+++ Data records
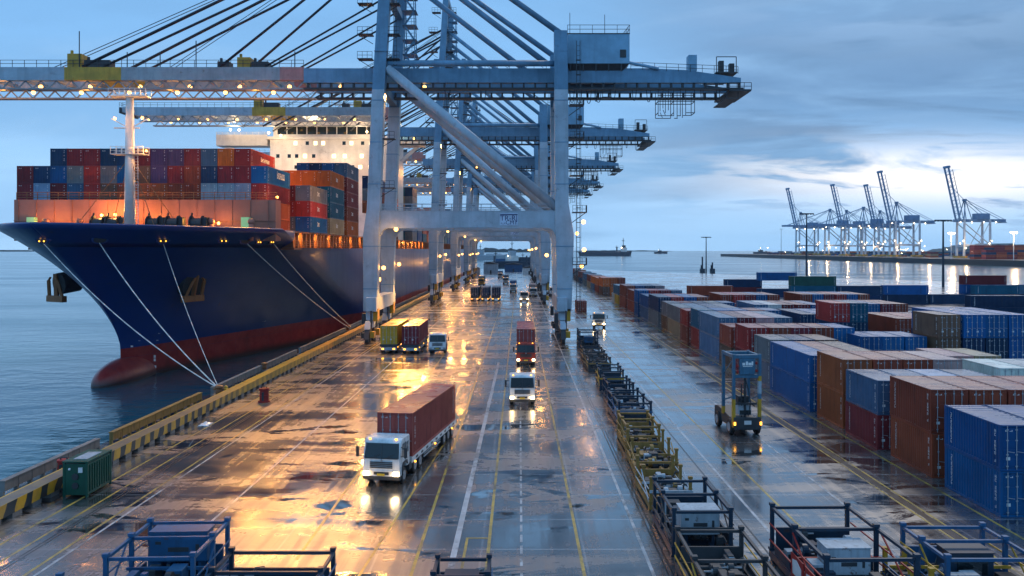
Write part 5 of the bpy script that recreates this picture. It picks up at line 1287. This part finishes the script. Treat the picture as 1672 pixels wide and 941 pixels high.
++++++
+++ Data records
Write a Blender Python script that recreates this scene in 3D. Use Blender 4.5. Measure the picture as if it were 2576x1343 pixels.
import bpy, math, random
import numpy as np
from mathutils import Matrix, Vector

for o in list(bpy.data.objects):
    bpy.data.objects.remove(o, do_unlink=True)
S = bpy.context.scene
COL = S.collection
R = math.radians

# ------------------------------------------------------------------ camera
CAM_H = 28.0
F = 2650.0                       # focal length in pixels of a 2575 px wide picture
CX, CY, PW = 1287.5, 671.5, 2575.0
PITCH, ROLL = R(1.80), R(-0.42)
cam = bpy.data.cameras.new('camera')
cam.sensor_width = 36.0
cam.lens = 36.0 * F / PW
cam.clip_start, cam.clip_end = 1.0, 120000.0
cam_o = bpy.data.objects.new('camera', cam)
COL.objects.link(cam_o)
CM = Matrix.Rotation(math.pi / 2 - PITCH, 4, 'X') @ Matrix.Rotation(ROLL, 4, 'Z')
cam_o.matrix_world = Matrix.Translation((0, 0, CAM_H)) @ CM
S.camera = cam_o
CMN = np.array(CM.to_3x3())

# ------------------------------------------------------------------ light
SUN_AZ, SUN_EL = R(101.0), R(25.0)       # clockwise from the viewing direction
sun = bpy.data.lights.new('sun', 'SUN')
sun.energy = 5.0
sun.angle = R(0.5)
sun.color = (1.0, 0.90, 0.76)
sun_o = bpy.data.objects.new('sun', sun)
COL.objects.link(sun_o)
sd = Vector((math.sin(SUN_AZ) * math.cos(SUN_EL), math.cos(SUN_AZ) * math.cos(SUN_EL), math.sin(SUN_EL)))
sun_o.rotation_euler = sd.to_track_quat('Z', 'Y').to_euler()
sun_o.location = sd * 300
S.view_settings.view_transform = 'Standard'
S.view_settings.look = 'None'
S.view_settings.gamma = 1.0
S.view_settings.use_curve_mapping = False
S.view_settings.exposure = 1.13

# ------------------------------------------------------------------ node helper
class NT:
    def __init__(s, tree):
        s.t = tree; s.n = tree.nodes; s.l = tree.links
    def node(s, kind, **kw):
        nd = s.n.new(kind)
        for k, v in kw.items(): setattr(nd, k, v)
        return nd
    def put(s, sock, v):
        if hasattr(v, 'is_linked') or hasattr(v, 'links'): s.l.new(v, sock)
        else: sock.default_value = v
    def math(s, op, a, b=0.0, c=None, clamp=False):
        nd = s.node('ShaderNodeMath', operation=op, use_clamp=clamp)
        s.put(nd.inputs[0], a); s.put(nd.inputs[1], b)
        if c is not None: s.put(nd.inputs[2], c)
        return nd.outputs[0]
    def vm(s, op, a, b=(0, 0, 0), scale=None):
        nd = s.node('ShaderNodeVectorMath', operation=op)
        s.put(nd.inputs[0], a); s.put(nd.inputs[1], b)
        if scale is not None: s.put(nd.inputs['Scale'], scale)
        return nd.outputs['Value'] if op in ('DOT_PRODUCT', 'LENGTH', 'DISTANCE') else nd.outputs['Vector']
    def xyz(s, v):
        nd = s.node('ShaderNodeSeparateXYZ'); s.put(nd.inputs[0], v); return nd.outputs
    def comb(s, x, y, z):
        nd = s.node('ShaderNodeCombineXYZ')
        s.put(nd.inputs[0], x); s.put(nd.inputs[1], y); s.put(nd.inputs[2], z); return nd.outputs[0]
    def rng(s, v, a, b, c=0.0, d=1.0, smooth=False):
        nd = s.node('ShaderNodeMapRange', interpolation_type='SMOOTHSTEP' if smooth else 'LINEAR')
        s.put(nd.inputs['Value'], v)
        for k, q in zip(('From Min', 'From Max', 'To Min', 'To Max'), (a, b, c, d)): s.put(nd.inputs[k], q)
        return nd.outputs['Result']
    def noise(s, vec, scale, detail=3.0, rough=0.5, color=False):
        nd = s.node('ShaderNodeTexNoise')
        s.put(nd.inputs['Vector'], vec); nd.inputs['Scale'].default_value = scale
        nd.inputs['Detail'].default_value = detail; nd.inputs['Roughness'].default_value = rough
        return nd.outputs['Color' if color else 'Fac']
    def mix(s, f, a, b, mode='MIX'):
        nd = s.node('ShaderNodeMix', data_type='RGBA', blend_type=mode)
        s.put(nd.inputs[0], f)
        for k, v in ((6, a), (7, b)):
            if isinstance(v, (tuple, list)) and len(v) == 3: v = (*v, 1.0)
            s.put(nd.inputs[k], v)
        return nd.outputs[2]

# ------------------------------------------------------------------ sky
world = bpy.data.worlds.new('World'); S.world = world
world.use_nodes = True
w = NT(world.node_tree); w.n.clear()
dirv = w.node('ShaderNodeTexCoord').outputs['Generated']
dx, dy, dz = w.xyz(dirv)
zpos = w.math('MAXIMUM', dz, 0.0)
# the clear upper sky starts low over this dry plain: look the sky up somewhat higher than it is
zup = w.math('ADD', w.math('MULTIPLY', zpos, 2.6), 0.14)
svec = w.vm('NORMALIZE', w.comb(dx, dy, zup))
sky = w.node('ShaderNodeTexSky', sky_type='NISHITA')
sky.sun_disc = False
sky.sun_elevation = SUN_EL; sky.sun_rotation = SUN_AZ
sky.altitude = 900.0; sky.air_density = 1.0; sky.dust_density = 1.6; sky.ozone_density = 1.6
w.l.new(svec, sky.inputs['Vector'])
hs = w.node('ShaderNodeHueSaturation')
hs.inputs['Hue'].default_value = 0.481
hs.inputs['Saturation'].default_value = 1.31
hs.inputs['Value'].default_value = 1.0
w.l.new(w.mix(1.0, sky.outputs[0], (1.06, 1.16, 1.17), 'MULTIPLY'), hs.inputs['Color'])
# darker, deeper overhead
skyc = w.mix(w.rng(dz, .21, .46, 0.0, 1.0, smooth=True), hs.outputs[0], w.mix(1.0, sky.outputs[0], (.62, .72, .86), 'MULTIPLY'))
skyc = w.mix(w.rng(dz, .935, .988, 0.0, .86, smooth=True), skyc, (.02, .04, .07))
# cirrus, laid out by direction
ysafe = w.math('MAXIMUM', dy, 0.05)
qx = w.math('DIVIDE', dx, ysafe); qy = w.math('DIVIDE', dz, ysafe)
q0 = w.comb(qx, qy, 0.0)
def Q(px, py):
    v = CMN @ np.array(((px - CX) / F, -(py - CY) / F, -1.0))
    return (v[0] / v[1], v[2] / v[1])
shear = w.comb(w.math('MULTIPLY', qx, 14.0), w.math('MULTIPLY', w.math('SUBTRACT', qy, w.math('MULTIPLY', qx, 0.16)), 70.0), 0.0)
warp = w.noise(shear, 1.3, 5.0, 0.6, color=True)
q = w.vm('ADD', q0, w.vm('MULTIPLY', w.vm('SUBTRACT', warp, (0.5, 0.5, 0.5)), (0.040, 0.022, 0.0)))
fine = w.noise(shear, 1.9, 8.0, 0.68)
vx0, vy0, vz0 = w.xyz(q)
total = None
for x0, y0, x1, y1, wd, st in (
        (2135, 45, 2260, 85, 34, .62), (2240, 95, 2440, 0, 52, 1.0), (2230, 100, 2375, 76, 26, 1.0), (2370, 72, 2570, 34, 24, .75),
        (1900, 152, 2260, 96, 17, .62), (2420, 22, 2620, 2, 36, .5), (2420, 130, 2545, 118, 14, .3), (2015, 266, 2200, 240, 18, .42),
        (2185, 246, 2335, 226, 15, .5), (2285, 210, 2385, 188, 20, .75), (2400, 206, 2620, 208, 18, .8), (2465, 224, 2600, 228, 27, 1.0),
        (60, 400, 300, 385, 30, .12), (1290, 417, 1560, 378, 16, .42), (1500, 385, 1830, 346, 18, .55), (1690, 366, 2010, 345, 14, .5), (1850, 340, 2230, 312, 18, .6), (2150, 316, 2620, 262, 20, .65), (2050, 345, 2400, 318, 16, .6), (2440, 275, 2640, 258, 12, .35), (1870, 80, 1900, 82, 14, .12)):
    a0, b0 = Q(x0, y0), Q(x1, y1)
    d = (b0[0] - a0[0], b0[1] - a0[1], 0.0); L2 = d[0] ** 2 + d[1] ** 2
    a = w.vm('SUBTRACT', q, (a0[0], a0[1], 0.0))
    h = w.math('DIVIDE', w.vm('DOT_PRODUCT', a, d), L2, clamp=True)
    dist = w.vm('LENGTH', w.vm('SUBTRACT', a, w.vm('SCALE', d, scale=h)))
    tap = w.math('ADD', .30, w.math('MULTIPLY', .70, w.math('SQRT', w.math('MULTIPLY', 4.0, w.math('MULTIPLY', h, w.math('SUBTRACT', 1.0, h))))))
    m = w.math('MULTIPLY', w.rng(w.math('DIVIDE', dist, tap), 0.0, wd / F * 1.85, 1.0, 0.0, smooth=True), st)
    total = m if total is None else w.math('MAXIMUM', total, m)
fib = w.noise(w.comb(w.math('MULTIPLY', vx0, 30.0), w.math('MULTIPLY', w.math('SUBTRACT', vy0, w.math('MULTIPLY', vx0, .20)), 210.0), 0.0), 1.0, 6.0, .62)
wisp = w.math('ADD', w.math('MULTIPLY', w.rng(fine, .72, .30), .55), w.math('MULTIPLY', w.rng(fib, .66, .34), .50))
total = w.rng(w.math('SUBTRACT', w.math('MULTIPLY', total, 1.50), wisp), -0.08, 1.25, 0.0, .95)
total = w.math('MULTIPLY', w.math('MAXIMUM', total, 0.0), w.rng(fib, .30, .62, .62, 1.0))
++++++
+++ Data records
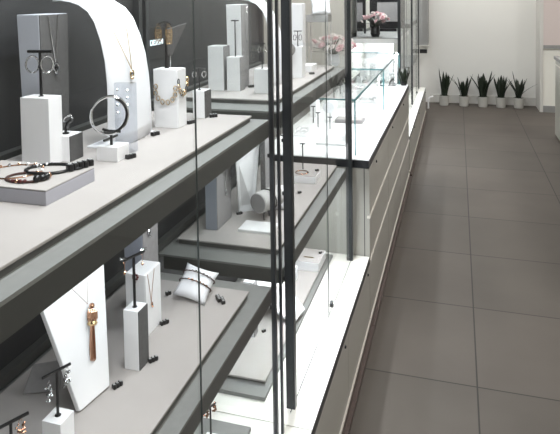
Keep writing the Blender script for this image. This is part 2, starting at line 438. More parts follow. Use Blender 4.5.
++++++
**What you are asked to do:** Extract from the records above the lines from the one containing "Write a Blender" to the one containing "R = math.radians", both lines included, exactly as they appear and with nothing else.

**Task response:**
Write a Blender Python script that recreates this scene in 3D. Use Blender 4.5. Measure the picture as if it were 2576x1343 pixels.
import bpy, math, random
import numpy as np
from mathutils import Matrix, Vector

for o in list(bpy.data.objects):
    bpy.data.objects.remove(o, do_unlink=True)
S = bpy.context.scene
COL = S.collection
R = math.radians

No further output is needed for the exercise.